Так как швейцарское дело, оконченное благоразумно и быстро, устранило главный предмет негодования, лорд Хоксбери потребовал, чтобы в Лондон прислали французского посланника генерала Андреосси, обещая в ответ отправить в Париж лорда Витворта. Первый консул охотно согласился: несмотря на несколько гневных порывов, возбужденных в нем английским недоброжелательством, он был еще совершенно расположен к миру. Когда его задевали, раздражали, он, конечно, говорил себе, что война его истинное призвание, причина его возвышения, может быть, даже участь его. Вспоминал, что хоть и умеет превосходно управлять, но еще прежде того умеет сражаться, что это его ремесло, его талант и что если Моро с французскими войсками доходил до ворот Вены, то он пойдет гораздо дальше. Да, он был уверен, что величие ожидает его рано или поздно, но ему казалось, что тем не менее мир длился пока слишком недолго. До возобновления войны Наполеону непременно еще нужны были года четыре или пять постоянных усилий в условиях устойчивого мира.
Итак, Первый консул искренне желал продлить мир и соглашался на все, что только могло обеспечить его продолжительность. Вследствие этого он отправил генерала Андреосси в Лондон и любезно принял в Париже лорда Витворта.
Посланник, назначенный представлять во Франции Георга III, был истинный английский дворянин, придерживающийся пышности во время приемов, но в обычной жизни простой, умный, прямодушный, в то же время упрямый и гордый, подобно всем своим землякам, и вовсе не способный к искусной и тонкой уклончивости, которая казалась необходимой в столкновении со своеобразным характером Первого консула.
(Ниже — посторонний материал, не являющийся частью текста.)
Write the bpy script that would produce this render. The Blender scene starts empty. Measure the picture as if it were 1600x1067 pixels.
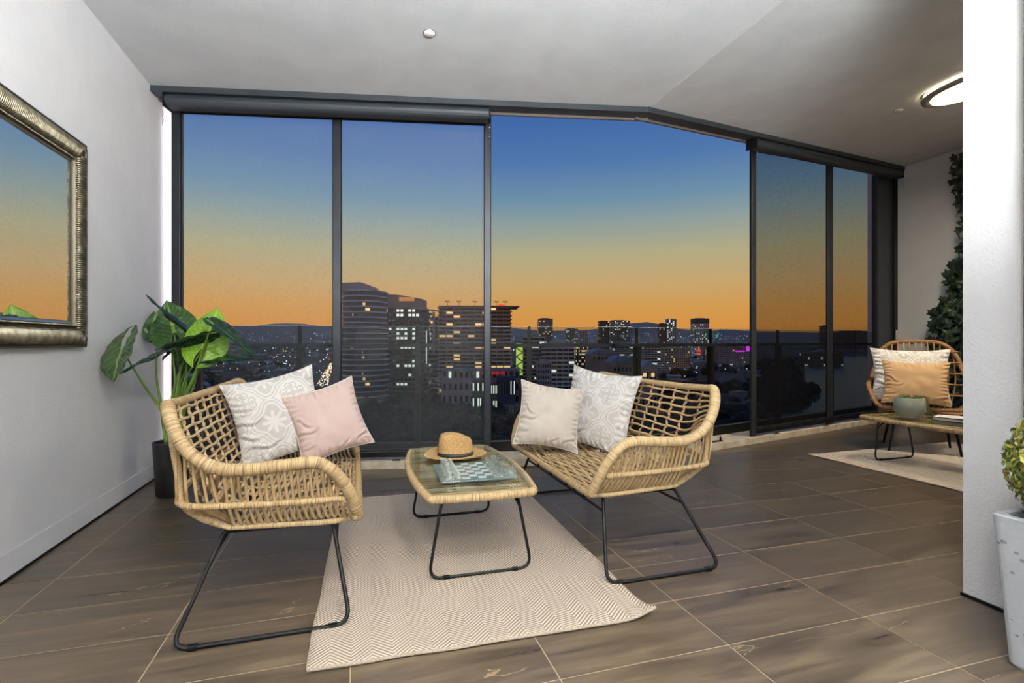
import bpy, math, random
import numpy as np
from mathutils import Vector, Matrix, Euler, noise

random.seed(7); np.random.seed(7)
PI = math.pi
SC = bpy.context.scene
COL = SC.collection

# ------------------------------------------------------------------ camera, sky, lamps, exposure
YAW = .2895; FOC = 790.; CX = 790.; CY = 534.; H = 1.0
cY, sY = math.cos(YAW), math.sin(YAW)
cam_d = bpy.data.cameras.new('camera'); cam = bpy.data.objects.new('camera', cam_d); COL.objects.link(cam)
cam_d.sensor_width = 36; cam_d.lens = FOC/1600*36; cam_d.shift_x = 10/1600; cam_d.shift_y = .5/1600
cam_d.clip_start = .05; cam_d.clip_end = 20000
cam.location = (0, 0, H); cam.rotation_euler = (PI/2, 0, -YAW)
SC.camera = cam

w = bpy.data.worlds.new('dusk_sky'); SC.world = w; w.use_nodes = True
nt = w.node_tree; nt.nodes.clear()
out = nt.nodes.new('ShaderNodeOutputWorld'); bg = nt.nodes.new('ShaderNodeBackground')
tc = nt.nodes.new('ShaderNodeTexCoord'); sp = nt.nodes.new('ShaderNodeSeparateXYZ'); cr = nt.nodes.new('ShaderNodeValToRGB')
nt.links.new(tc.outputs['Generated'], sp.inputs[0]); nt.links.new(sp.outputs['Z'], cr.inputs[0])
nt.links.new(cr.outputs[0], bg.inputs[0]); nt.links.new(bg.outputs[0], out.inputs[0]); bg.inputs[1].default_value = 1.0
def lin(c):
    return tuple(((x/255)/12.92 if x/255 <= .04045 else ((x/255+.055)/1.055)**2.4) for x in c) + (1,)
stops = [(0, (150, 95, 60)), (.028, (214, 146, 68)), (.066, (210, 155, 82)), (.108, (200, 165, 110)), (.17, (177, 170, 133)),
         (.225, (142, 158, 156)), (.268, (110, 144, 168)), (.33, (82, 121, 172)), (.40, (66, 105, 168)), (.5, (66, 102, 166)), (1, (80, 112, 168))]
e = cr.color_ramp.elements
for i, (p, c) in enumerate(stops):
    el = e[0] if i == 0 else (e[1] if i == 1 else e.new(p))
    el.position = p; el.color = lin(c)
cr.color_ramp.interpolation = 'EASE' if False else 'LINEAR'

def area(name, loc, target, size, power, color=(1, 1, 1), sy=None):
    d = bpy.data.lights.new(name, 'AREA'); d.energy = power; d.color = color; d.size = size
    if sy: d.shape = 'RECTANGLE'; d.size_y = sy
    o = bpy.data.objects.new(name, d); COL.objects.link(o); o.location = loc
    o.rotation_euler = (Vector(target)-Vector(loc)).to_track_quat('-Z', 'Y').to_euler()
    return o
area('ceiling_lamp_light', (.45, .0, 2.74), (-.1, 2.8, .3), .35, 40, (1, .96, .9))
area('flash_bounce_light', (.5, -1.0, 1.5), (.5, -.8, 2.9), 1.4, 660, (.98, .985, .98))
area('rear_fill_light', (1.0, -1.6, 2.6), (-.9, 2.0, 1.2), .7, 32, (.97, .98, 1))  # unseen fill lamp added behind the camera to brighten the walls
area('side_terrace_light', (4.60, 2.70, 2.88), (4.60, 2.70, 0), .4, 55, (1, .86, .66))
vs = SC.view_settings
vs.view_transform = 'Standard'; vs.look = 'None'; vs.gamma = 1; vs.use_curve_mapping = False; vs.exposure = 0.0

# ------------------------------------------------------------------ helpers
def P(px, py, d):                    # the world point seen at a pixel of the 1600x1067 frame, d metres along the view axis
    X = (px-CX)/FOC*d; Z = -(py-CY)/FOC*d
    return Vector((X*cY+d*sY, -X*sY+d*cY, H+Z))
def PG(px, d, z): v = P(px, CY, d); return Vector((v.x, v.y, z))

def setp(o, label=None, cat=None, group=None, kind=None):
    if label: o['label'] = label
    if cat: o['category'] = cat
    if group: o['group'] = group
    if kind: o['kind'] = kind
    return o
def empty(name, loc=(0, 0, 0), rz=0, label=None, cat=None, group=None):
    o = bpy.data.objects.new(name, None); COL.objects.link(o); o.location = loc; o.rotation_euler = (0, 0, rz)
    o.empty_display_size = .05
    return setp(o, label, cat, group)
def link(name, me, mat=None, parent=None):
    o = bpy.data.objects.new(name, me); COL.objects.link(o)
    if parent: o.parent = parent
    if mat and not me.materials: me.materials.append(mat)
    return o
def copy_tree(o, parent=None):
    c = o.copy(); COL.objects.link(c)
    if parent: c.parent = parent
    for ch in list(o.children): copy_tree(ch, c)
    return c

class MB:
    def __init__(s): s.v = []; s.f = []; s.uv = []; s.sm = []; s.n = 0
    def add(s, v, f, uv=None, smooth=False, M=None):
        if M is not None: v = [M @ Vector(p) for p in v]
        s.v += [tuple(p) for p in v]
        for q in f: s.f.append(tuple(i+s.n for i in q)); s.sm.append(smooth)
        s.uv += list(uv) if uv is not None else [(0, 0)]*len(v)
        s.n += len(v); return s
    def box(s, x0, x1, y0, y1, z0, z1, M=None):
        v = [(x0, y0, z0), (x1, y0, z0), (x1, y1, z0), (x0, y1, z0), (x0, y0, z1), (x1, y0, z1), (x1, y1, z1), (x0, y1, z1)]
        return s.add(v, [(0, 3, 2, 1), (4, 5, 6, 7), (0, 1, 5, 4), (1, 2, 6, 5), (2, 3, 7, 6), (3, 0, 4, 7)], M=M)
    def prism(s, poly, z0, z1, M=None):
        n = len(poly); v = [(x, y, z0) for x, y in poly]+[(x, y, z1) for x, y in poly]
        f = [tuple(range(n))[::-1], tuple(range(n, 2*n))]+[(i, (i+1) % n, n+(i+1) % n, n+i) for i in range(n)]
        return s.add(v, f, M=M)
    def tube(s, pts, r, seg=8, closed=False, cap=True, ridge=None, flat=1.0):
        pts = np.array([tuple(p) for p in pts], float); n = len(pts)
        R = np.full(n, r, float) if np.isscalar(r) else np.array(r, float)
        if closed: T = np.roll(pts, -1, 0)-np.roll(pts, 1, 0)
        else:
            T = np.empty_like(pts); T[1:-1] = pts[2:]-pts[:-2]; T[0] = pts[1]-pts[0]; T[-1] = pts[-1]-pts[-2]
        T /= np.linalg.norm(T, axis=1)[:, None]+1e-12
        N = np.zeros_like(pts); a = np.array([0, 0, 1.]) if abs(T[0][2]) < .9 else np.array([1., 0, 0])
        N[0] = a-T[0]*(a@T[0]); N[0] /= np.linalg.norm(N[0])
        for i in range(1, n):
            b = N[i-1]-T[i]*(N[i-1]@T[i]); N[i] = b/(np.linalg.norm(b)+1e-12)
        B = np.cross(T, N)
        if closed:
            b = N[-1]-T[0]*(N[-1]@T[0]); b /= np.linalg.norm(b)
            tw = math.atan2(b@B[0], b@N[0])
        else: tw = 0
        L = np.concatenate([[0], np.cumsum(np.linalg.norm(pts[1:]-pts[:-1], axis=1))])
        V = []; U = []
        for i in range(n):
            ph = -tw*i/max(n-1, 1)
            for k in range(seg):
                an = 2*PI*k/seg+ph; rr = R[i]
                if ridge: rr *= 1+ridge[1]*(abs(math.sin(PI*(L[i]/ridge[0]+ridge[2]*k/seg)))-.6)
                V.append(pts[i]+N[i]*math.cos(an)*rr*flat+B[i]*math.sin(an)*rr); U.append((L[i], k/seg))
        F = []
        for i in range(n if closed else n-1):
            j = (i+1) % n
            for k in range(seg):
                l = (k+1) % seg; F.append((i*seg+k, i*seg+l, j*seg+l, j*seg+k))
        if cap and not closed: F += [tuple(range(seg))[::-1], tuple((n-1)*seg+k for k in range(seg))]
        return s.add(V, F, U, True)
    def lathe(s, prof, seg=24, M=None, sx=1, sy=1):
        V = []; F = []; n = len(prof)
        for r, z in prof:
            for k in range(seg): V.append((max(r, 1e-4)*math.cos(2*PI*k/seg)*sx, max(r, 1e-4)*math.sin(2*PI*k/seg)*sy, z))
        for i in range(n-1):
            for k in range(seg):
                l = (k+1) % seg; F.append((i*seg+k, i*seg+l, (i+1)*seg+l, (i+1)*seg+k))
        F += [tuple(range(seg))[::-1], tuple((n-1)*seg+k for k in range(seg))]
        return s.add(V, F, [(0, 0)]*len(V), True, M)
    def mesh(s, name):
        me = bpy.data.meshes.new(name); me.from_pydata(s.v, [], s.f)
        me.polygons.foreach_set('use_smooth', s.sm)
        if any(u != (0, 0) for u in s.uv[:40]):
            uvl = me.uv_layers.new(name='UVMap'); li = np.empty(len(me.loops), np.int32); me.loops.foreach_get('vertex_index', li)
            uvl.data.foreach_set('uv', np.array(s.uv, np.float32)[li].ravel())
        me.update(); return me
    def build(s, name, mat, parent=None, bevel=0):
        o = link(name, s.mesh(name), mat, parent)
        if bevel:
            m = o.modifiers.new('bevel', 'BEVEL'); m.width = bevel; m.segments = 2; m.limit_method = 'ANGLE'
        return o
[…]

Лорда Витворта приняли отлично, супруга его, герцогиня Дорсет, очень знатная английская дама, сделалась предметом самой изысканной внимательности. Первый консул давал в честь почтенной пары прекрасные балы в Сен-Клу и в Тюильри, Талейран использовал всю свою светскость, все изящество, которым отличался, консулы Камбасерес и Лебрен также расточали всю возможную любезность.
К расположению Англии к Франции примешивалось много 'оскорбленной гордости, хоть и корысть имела тут значительную долю. Знаки уважения, оказанного Первым консулом английскому посланнику, произвели самое приятное впечатление на общественность в Лондоне и настроили народ на лучшие чувства, которые ощутил и генерал Андреосси. Ему оказали лестный прием, совершенно такой же, какой лорду Витворту в Париже.
В течение декабря и января как будто воцарилась тишина. Зима 1803 года была почти так же блистательна, как и зима 1802-го. Она даже казалась спокойнее, потому что внутри государства установился твердый порядок. Все знатные сановники, консулы, министры держали свои гостиные открытыми как для парижского, так и для иностранного общества. Торговое сословие было довольно общим ходом дел. Чувство умиротворения разливалось повсюду, даже простиралось на кружки возвратившихся эмигрантов.
Ежедневно то одно, то другое лицо знатного происхождения отделялось от праздной, неутомимой и злословящей группы старинного французского дворянства и являлось в гостиные Камбасереса и Лебрена искать место по гражданскому или финансовому ведомству. Другие ездили просить места при новом дворе даже к госпоже Бонапарт. О получивших места злословили, но завидовали им и были готовы подражать.
Так продолжалось часть зимы и могло бы длиться еще долго, если бы не одно обстоятельство, неловкость которого начинал чувствовать британский кабинет. Речь идет о задержке в оставлении Мальты. Совершив важную ошибку — отменив приказ об удалении войск, английское правительство почувствовало очень опасное искушение удержать позицию, которая господствовала над Средиземным морем. Требовалось или могущественное правительство, или какая-нибудь уступка со стороны Франции, чтобы Англия решилась расстаться с таким дорогим залогом. Могущественного премьер-министра в Англии не было, а сговорчивость Первого консула не простиралась до такой степени.
Еще одно обстоятельство усиливало опасность положения. До сих пор имелся предлог, который позволял отсрочить исполнение Амьенского договора касательно Мальты, а именно — несогласие России на ручательство за порядок вещей, установленный на острове. Но, обсудив опасность подобного отказа и желая искренне содействовать сохранению мира, русский кабинет поспешил изменить свое первое решение. Это был порыв, делавший честь сердцу императора. В качестве предлога, способного изменить первоначальное решение, он назначил своему ручательству несколько несущественных условий, как, например, признание всеми державами владетельных прав ордена Св. Иоанна Иерусалимского на Мальту, допущение местных уроженцев к правительственным должностям, устранение мальтийского языка из списка обязательных в ордене.
Пруссия, столь же усердно желавшая мира, также переменила первое решение и дала свое ручательство почти в том же виде, что и Россия.
Первый консул немедленно согласился на новые условия, прибавленные к десятой статье Амьенского договора, и принял их формально.